BEGIN
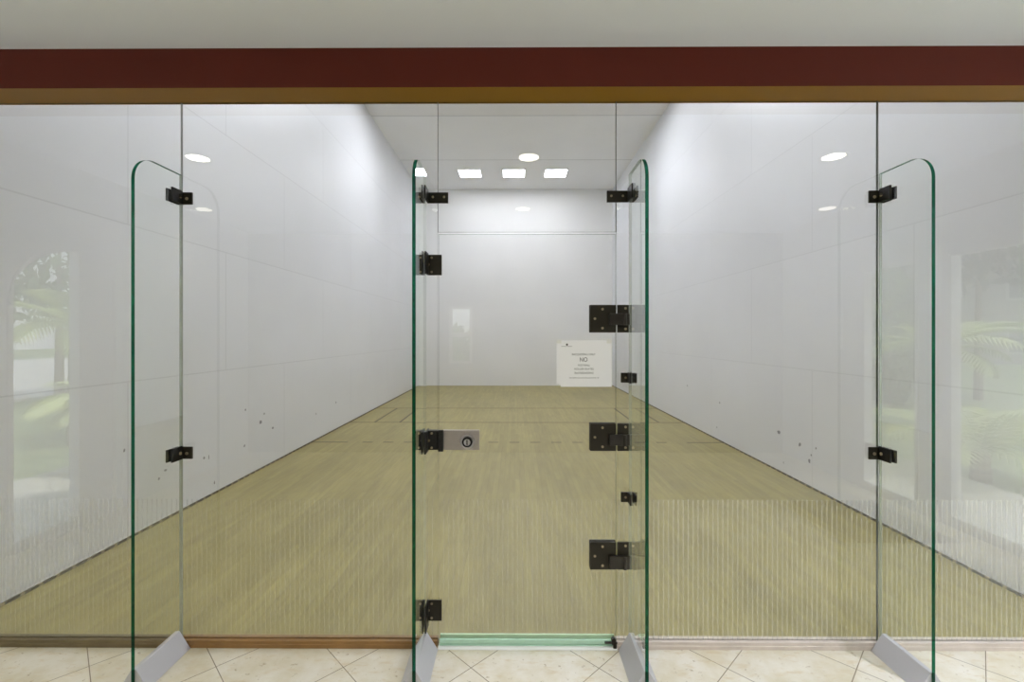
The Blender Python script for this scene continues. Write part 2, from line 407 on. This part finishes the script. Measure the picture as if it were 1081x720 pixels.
# recessed downlights of the lobby, seen mirrored in the glass
src = None
for (xx, yy, dim, l) in ((-2.45, -1.225, 0, 'round recessed lobby downlight mirrored high in the left glass beside the left clamp'),
                 (0.11, -1.225, 0, 'round recessed lobby downlight mirrored in the glass above the door'),
                 (2.45, -1.225, 0, 'round recessed lobby downlight mirrored high in the right glass'),
                 (-3.38, -2.68, 1, 'faint second lobby downlight mirrored just under the upper left clamp'),
                 (0.09, -2.68, 1, 'faint second lobby downlight mirrored over the far wall above the door'),
                 (3.38, -2.68, 1, 'faint second lobby downlight mirrored beside the upper right clamp')):
    if src is None or dim != src[1]:
        o = thing('downlight', l, 'light', (xx, yy, ZC), 0, 'round downlights in the lobby ceiling')
        bm = bmesh.new(); n = 28
        for i in range(n):
            a0, a1 = 2*PI*i/n, 2*PI*(i+1)/n
            q = lambda r, a, z: bm.verts.new((r*math.cos(a), r*math.sin(a), z))
            bm.faces.new((q(.078, a0, -.004), q(.078, a1, -.004), q(.10, a1, -.008), q(.10, a0, -.008)))
            bm.faces.new((q(.10, a0, -.008), q(.10, a1, -.008), q(.105, a1, 0), q(.105, a0, 0)))
        bmesh.ops.remove_doubles(bm, verts=bm.verts, dist=1e-5)
        obj('trim_ring', bm, WFRAME, o)
        bm = bmesh.new(); add_cyl(bm, (0, 0, -.003), .078, .004, 'z', 28)
        obj('lens', bm, DOWN_EM2 if dim else DOWN_EM, o)
        src = (o, dim)
    else: dup(src[0], (xx, yy, ZC), 0, l)
bm = box(2.50, 3.38, -2.05, -1.19, 0.0, 0.012, bev=0.004)
tag(obj('door_mat', bm, MATM), 'dark door mat on the lobby tiles, mirrored in the right glass', 'mat')

# ------------------------------------------------------------------ glass front
def pane_bm(x0, x1, z0, z1):
    bm = bmesh.new()
    fs = add_box(bm, x0, x1, -PT, PT, z0, z1)
    for f in fs:
        n = f.calc_center_median()
        if abs(abs(n.y)-PT) > 1e-5: f.material_index = 1
    return bm
def film(x0, x1, z0, z1, parent, mats):
    bm = bmesh.new(); y0, y1 = -PT-0.0016, -PT-0.0008
    x = math.ceil(x0/0.025)*0.025
    while x < x1-0.008:
        add_box(bm, x, x+0.006, y0, y1, z0, z1, mi=0); x += 0.025
    f = add_box(bm, x0, x1, -PT-0.0006, -PT-0.0003, z0, z1, mi=1)
    obj('striped_film', bm, mats, parent)
XJ = [XL, -1.70, -0.39, 0.515, 1.837, XR]
panels = [(0, 'tall clear glass panel at far left of the court front, mirroring an arched window', 'L'),
          (1, 'tall clear glass panel between the left fins, just left of the door', 'L'),
          (3, 'tall clear glass panel between the right fins, just right of the door', 'R'),
          (4, 'tall clear glass panel at far right of the court front, mirroring palms', 'R')]
G = 0.0014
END
Leave the pictures out, and print every line of the listing exactly as written.

▶ COMPLETE ANSWER
The Blender Python script for this scene continues. Write part 2, from line 407 on. This part finishes the script. Measure the picture as if it were 1081x720 pixels.
# recessed downlights of the lobby, seen mirrored in the glass
src = None
for (xx, yy, dim, l) in ((-2.45, -1.225, 0, 'round recessed lobby downlight mirrored high in the left glass beside the left clamp'),
                 (0.11, -1.225, 0, 'round recessed lobby downlight mirrored in the glass above the door'),
                 (2.45, -1.225, 0, 'round recessed lobby downlight mirrored high in the right glass'),
                 (-3.38, -2.68, 1, 'faint second lobby downlight mirrored just under the upper left clamp'),
                 (0.09, -2.68, 1, 'faint second lobby downlight mirrored over the far wall above the door'),
                 (3.38, -2.68, 1, 'faint second lobby downlight mirrored beside the upper right clamp')):
    if src is None or dim != src[1]:
        o = thing('downlight', l, 'light', (xx, yy, ZC), 0, 'round downlights in the lobby ceiling')
        bm = bmesh.new(); n = 28
        for i in range(n):
            a0, a1 = 2*PI*i/n, 2*PI*(i+1)/n
            q = lambda r, a, z: bm.verts.new((r*math.cos(a), r*math.sin(a), z))
            bm.faces.new((q(.078, a0, -.004), q(.078, a1, -.004), q(.10, a1, -.008), q(.10, a0, -.008)))
            bm.faces.new((q(.10, a0, -.008), q(.10, a1, -.008), q(.105, a1, 0), q(.105, a0, 0)))
        bmesh.ops.remove_doubles(bm, verts=bm.verts, dist=1e-5)
        obj('trim_ring', bm, WFRAME, o)
        bm = bmesh.new(); add_cyl(bm, (0, 0, -.003), .078, .004, 'z', 28)
        obj('lens', bm, DOWN_EM2 if dim else DOWN_EM, o)
        src = (o, dim)
    else: dup(src[0], (xx, yy, ZC), 0, l)
bm = box(2.50, 3.38, -2.05, -1.19, 0.0, 0.012, bev=0.004)
tag(obj('door_mat', bm, MATM), 'dark door mat on the lobby tiles, mirrored in the right glass', 'mat')

# ------------------------------------------------------------------ glass front
def pane_bm(x0, x1, z0, z1):
    bm = bmesh.new()
    fs = add_box(bm, x0, x1, -PT, PT, z0, z1)
    for f in fs:
        n = f.calc_center_median()
        if abs(abs(n.y)-PT) > 1e-5: f.material_index = 1
    return bm
def film(x0, x1, z0, z1, parent, mats):
    bm = bmesh.new(); y0, y1 = -PT-0.0016, -PT-0.0008
    x = math.ceil(x0/0.025)*0.025
    while x < x1-0.008:
        add_box(bm, x, x+0.006, y0, y1, z0, z1, mi=0); x += 0.025
    f = add_box(bm, x0, x1, -PT-0.0006, -PT-0.0003, z0, z1, mi=1)
    obj('striped_film', bm, mats, parent)
XJ = [XL, -1.70, -0.39, 0.515, 1.837, XR]
panels = [(0, 'tall clear glass panel at far left of the court front, mirroring an arched window', 'L'),
          (1, 'tall clear glass panel between the left fins, just left of the door', 'L'),
          (3, 'tall clear glass panel between the right fins, just right of the door', 'R'),
          (4, 'tall clear glass panel at far right of the court front, mirroring palms', 'R')]
G = 0.0014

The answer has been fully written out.